Only when Major General Edward Braddock enters the drama in 1755 does Clary put aside his inexact adjectives and write good history. He captures young Washington’s affection and admiration for this short-tempered father figure, and tells a tragic, deeply moving story of the Battle of Monongahela, where two-thirds of Braddock’s force were wounded or killed despite vastly superior numbers.

But after Braddock’s death, we slog through far too many pages of Colonel Washington’s struggle to defend Virginia’s 300-mile frontier in a war whose center of gravity had shifted north. At one point, Clary admits Washington was mostly “shadowboxing” with random raiders.

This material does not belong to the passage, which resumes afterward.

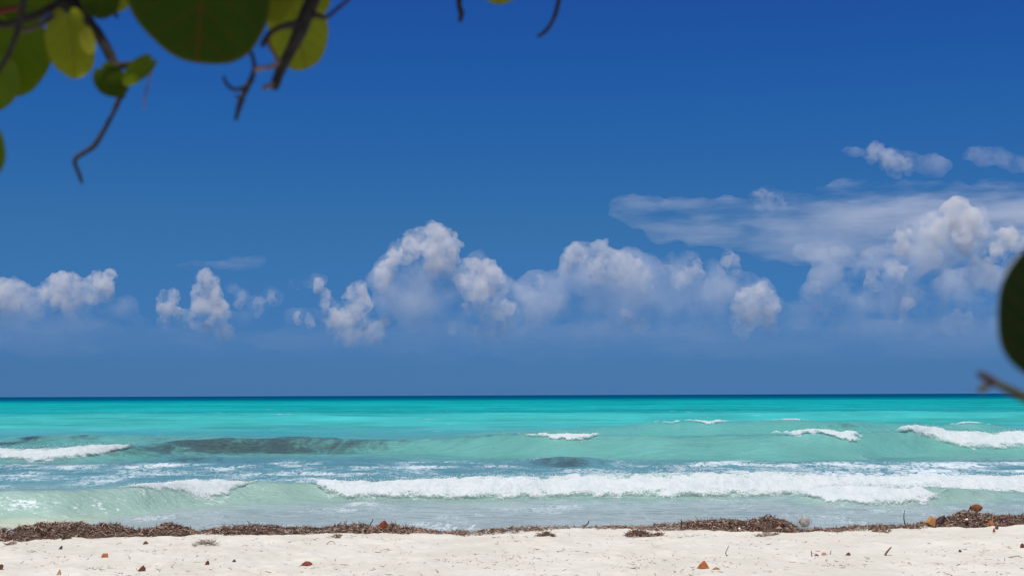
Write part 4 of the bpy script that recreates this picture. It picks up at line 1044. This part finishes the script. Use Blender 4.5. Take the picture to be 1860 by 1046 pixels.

This part of the narrative tells us little we don’t already know about Washington the soldier and almost nothing about his private life, beyond a perfunctory account of his 1758 visit to the wealthy widow Martha Dandridge Custis and their seemingly sudden decision to marry. Near the close of this section, Washington receives a teasing letter from Sally Fairfax, the flirtatious wife of his friend George William Fairfax. Clary asserts that Washington answered with harmless teasing of his own; the exchange had “no meaning,” he says. Other historians, including this writer, disagree. Clary seems unaware that in 1797, Washington wrote Sally Fairfax, telling her that the hours he had spent with her were the happiest of his life. While this side of Washington is not directly related to his early military exploits, it is critical to understanding how the man conducted himself.

The final chapter sums up Washington’s leadership in the Revolution and attempts to show how much he had learned from his early career. Yet Clary makes one dubious statement after another. He says Washington always accepted Congress’s opinions. On the contrary, the general became a master politician who manipulated Congress to get what the army needed to survive. Clary accuses Washington of demanding too much of his junior officers, citing his quarrel with Alexander Hamilton in 1781—a dispute that Hamilton invented to force Washington to give him command of a line regiment. Clary finds in this feud evidence of the “boy colonel of 1759”—the year the 27-year-old Washington married Martha Custis. Neither Martha nor Sally Fairfax thought she was dealing with a boy. Surely by that time George Washington had grown up.

Thomas Fleming is the author of Washington’s Secret War: The Hidden History of Valley Forge and several other books about the American Revolution.